River City Brass Band returns with “The Power of Energy” on March 22.

On April 6, The Cooke Booke: Music of Sam Cooke pays tribute to the man who invented soul.

Starring Darrian Ford, the show features Cooke’s greatest hits and some lesser known gems.

Considered by many to be the definitive soul singer, Sam Cooke blended sensuality and spirituality, sophistication and soul, movie-idol looks and gospel singer poise.

Songs like “Chain Gang,” “Cupid” and “A Change is Gonna Come” – recognized as one of the first civil rights protest songs – are among 19 numbers that comprise the musical revue.

“Darrian Ford is not impersonating but celebrating the music of Sam Cooke,” Bodolosky said.

There will be no political satire of Capitol Steps this season.

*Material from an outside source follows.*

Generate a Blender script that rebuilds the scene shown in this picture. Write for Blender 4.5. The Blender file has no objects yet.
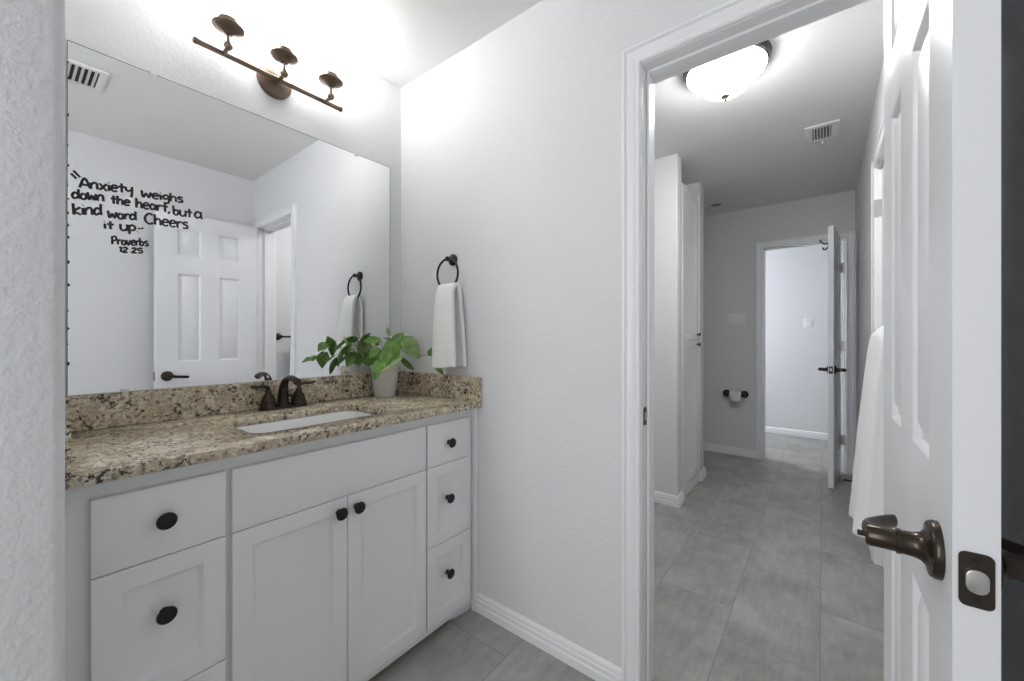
import bpy, bmesh, math, random
from mathutils import Vector, Matrix
random.seed(7)
S = bpy.context.scene
COL = S.collection
PI = math.pi

# ------------------------------------------------------------------ camera, world, lights, exposure
CAM_H = 1.161
cd = bpy.data.cameras.new('camera')
cam = bpy.data.objects.new('camera', cd); COL.objects.link(cam)
cam.location = (0, 0, CAM_H)
cam.rotation_euler = (PI / 2, 0, math.radians(37.946 - 90))
cd.sensor_width = 36.0
cd.lens = 398.08 / 1024 * 36
cd.shift_y = -1.78 / 1024
cd.clip_start = 0.02
S.camera = cam
S.view_settings.view_transform = 'Standard'
S.view_settings.look = 'None'
S.view_settings.gamma = 1
S.view_settings.use_curve_mapping = False
S.view_settings.exposure = 0.0
W = bpy.data.worlds.new('world'); S.world = W; W.use_nodes = True
W.node_tree.nodes['Background'].inputs[0].default_value = (0.96, 0.98, 1.0, 1)
W.node_tree.nodes['Background'].inputs[1].default_value = 0.49
SHADE_GLOW = 11.5        # frosted glass shades of the vanity light
BULB_POWER = 2.7         # bulb inside each vanity shade
DOME_GLOW = 84.0          # glass dome in the passage


def area_light(name, loc, rot, size, sizey, power, col=(1, 1, 1)):
    d = bpy.data.lights.new(name, 'AREA'); d.shape = 'RECTANGLE'; d.size = size; d.size_y = sizey
    d.energy = power; d.color = col
    o = bpy.data.objects.new(name, d); o.location = loc; o.rotation_euler = rot; COL.objects.link(o)
    return o


# window daylight in the room beyond the far door
area_light('bedroom_daylight', (5.3, 1.75, 1.5), (math.radians(90), 0, 0), 0.9, 1.3, 46, (0.93, 0.96, 1.0))

# unseen fill light added on the left to brighten the doorway wall
area_light('added_left_fill', (-1.25, 0.70, 1.45), (0, math.radians(-90), 0), 1.5, 0.55, 17, (0.97, 0.985, 1.0))


# ------------------------------------------------------------------ materials
def mat(name, col, rough=0.5, metal=0.0, spec=0.5, emit=0.0, emit_col=(1, 1, 1), coat=0.0, sss=0.0):
    m = bpy.data.materials.new(name); m.use_nodes = True
    b = m.node_tree.nodes['Principled BSDF']
    b.inputs['Base Color'].default_value = (*col, 1)
    b.inputs['Roughness'].default_value = rough
    b.inputs['Metallic'].default_value = metal
    b.inputs['Specular IOR Level'].default_value = spec
    b.inputs['Coat Weight'].default_value = coat
    if emit:
        b.inputs['Emission Color'].default_value = (*emit_col, 1)
        b.inputs['Emission Strength'].default_value = emit
    return m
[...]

Instead, Chicago City Limits will bring its legendary improvisational show to the arts center.

Founded in Chicago in 1977 by actors participating in the Second City workshops, the group relocated to New York in 1980 and began an off-Broadway run of more than 8,500 performances.

Chicago City Limits combines sketch comedy, musical theater and audience-inspired improvisations.

“Someone yells out a subject and the majority of the show is created on the spot,” Bodolosky said. “There is a lot of audience interaction.”

Rounding out the season is “Hair,” the Broadway musical, on May 10.

This Tony Award-winning Broadway musical celebrates youth and a poignant journey through a tumultuous 1960s America.